## OBJECTIVE
Filter the records below and copy every line containing the word "scene".

## RECORDS TO PROCESS

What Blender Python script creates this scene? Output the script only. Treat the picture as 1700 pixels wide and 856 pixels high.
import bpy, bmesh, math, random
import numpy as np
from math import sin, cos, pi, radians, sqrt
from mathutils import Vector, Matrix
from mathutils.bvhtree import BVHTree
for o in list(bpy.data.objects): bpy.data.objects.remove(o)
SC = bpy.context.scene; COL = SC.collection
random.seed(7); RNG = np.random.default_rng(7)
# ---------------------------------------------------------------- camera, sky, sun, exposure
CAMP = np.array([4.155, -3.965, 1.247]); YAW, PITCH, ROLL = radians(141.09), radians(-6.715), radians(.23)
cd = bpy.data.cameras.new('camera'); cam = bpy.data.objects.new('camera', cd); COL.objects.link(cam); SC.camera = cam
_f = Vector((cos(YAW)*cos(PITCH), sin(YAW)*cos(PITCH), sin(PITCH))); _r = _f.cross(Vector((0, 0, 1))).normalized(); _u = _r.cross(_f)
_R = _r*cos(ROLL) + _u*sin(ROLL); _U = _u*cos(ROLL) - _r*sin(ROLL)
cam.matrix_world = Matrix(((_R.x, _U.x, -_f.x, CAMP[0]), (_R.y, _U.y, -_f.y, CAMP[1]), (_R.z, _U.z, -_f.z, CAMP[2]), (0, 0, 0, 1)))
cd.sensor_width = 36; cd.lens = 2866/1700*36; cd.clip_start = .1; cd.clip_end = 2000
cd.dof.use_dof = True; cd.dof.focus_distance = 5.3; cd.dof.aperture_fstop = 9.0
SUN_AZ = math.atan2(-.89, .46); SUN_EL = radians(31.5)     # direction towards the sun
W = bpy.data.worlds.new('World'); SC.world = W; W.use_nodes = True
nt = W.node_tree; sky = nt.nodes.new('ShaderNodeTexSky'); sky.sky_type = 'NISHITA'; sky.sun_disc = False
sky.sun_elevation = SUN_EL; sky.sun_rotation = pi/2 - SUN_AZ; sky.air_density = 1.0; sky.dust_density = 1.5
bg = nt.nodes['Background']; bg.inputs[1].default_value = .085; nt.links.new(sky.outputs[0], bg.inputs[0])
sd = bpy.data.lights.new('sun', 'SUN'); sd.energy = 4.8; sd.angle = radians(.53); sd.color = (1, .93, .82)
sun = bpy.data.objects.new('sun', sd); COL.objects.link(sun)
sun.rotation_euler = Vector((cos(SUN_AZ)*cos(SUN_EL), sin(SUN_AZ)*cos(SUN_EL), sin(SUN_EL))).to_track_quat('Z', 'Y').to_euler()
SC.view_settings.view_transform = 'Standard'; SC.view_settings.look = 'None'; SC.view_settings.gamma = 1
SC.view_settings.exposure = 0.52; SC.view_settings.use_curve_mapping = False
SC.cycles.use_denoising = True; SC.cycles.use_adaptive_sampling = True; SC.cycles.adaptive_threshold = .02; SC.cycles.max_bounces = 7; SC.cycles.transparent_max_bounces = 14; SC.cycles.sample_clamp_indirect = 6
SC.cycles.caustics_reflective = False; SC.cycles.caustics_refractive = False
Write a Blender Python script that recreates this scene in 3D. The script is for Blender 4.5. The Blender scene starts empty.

## OUTPUT FOR THIS EXERCISE
What Blender Python script creates this scene? Output the script only. Treat the picture as 1700 pixels wide and 856 pixels high.
SC = bpy.context.scene; COL = SC.collection
Write a Blender Python script that recreates this scene in 3D. The script is for Blender 4.5. The Blender scene starts empty.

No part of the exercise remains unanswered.